*Material provided*.
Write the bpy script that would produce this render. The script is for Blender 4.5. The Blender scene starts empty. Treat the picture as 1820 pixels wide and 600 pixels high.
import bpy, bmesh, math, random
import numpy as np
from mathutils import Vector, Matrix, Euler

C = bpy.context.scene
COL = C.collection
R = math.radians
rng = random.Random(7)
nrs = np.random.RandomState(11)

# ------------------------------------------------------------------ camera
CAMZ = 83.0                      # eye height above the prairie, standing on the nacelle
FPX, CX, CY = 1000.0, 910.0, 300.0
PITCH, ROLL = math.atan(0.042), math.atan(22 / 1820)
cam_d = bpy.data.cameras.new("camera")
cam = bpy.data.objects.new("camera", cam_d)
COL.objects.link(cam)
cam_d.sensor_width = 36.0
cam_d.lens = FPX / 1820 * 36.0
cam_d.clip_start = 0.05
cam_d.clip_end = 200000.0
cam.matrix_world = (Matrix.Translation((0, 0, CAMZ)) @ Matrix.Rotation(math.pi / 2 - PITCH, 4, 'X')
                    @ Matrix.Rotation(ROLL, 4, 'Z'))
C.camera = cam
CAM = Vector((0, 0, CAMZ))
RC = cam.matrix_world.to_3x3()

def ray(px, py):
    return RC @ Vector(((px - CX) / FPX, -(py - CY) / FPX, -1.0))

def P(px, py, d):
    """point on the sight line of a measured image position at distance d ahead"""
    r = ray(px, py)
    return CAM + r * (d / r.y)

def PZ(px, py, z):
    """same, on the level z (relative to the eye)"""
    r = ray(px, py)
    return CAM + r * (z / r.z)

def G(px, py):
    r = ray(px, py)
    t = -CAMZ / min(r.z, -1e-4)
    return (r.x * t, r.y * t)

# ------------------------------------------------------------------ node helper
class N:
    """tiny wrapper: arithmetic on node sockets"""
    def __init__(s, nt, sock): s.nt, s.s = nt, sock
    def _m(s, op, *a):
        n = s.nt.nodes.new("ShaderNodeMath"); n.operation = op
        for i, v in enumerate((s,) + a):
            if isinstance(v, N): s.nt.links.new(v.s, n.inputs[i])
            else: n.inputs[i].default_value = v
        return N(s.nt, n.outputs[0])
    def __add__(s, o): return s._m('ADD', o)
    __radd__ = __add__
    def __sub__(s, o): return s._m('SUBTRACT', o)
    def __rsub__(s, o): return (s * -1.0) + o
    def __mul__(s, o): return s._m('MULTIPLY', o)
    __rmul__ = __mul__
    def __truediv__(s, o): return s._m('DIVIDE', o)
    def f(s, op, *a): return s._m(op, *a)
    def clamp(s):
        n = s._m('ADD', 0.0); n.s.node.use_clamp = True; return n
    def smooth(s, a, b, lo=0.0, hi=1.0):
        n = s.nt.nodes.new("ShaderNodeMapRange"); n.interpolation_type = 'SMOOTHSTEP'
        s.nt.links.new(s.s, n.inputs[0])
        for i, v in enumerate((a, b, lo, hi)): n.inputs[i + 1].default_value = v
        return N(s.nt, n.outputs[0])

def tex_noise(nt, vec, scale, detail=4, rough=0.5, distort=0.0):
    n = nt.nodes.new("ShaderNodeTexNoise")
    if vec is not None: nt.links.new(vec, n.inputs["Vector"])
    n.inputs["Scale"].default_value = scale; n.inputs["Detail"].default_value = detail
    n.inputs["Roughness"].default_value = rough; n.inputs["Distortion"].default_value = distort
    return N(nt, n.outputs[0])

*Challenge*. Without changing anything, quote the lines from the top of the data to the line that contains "from mathutils import Vector, Matrix, Euler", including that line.

*Completed exercise*.
Write the bpy script that would produce this render. The script is for Blender 4.5. The Blender scene starts empty. Treat the picture as 1820 pixels wide and 600 pixels high.
import bpy, bmesh, math, random
import numpy as np
from mathutils import Vector, Matrix, Euler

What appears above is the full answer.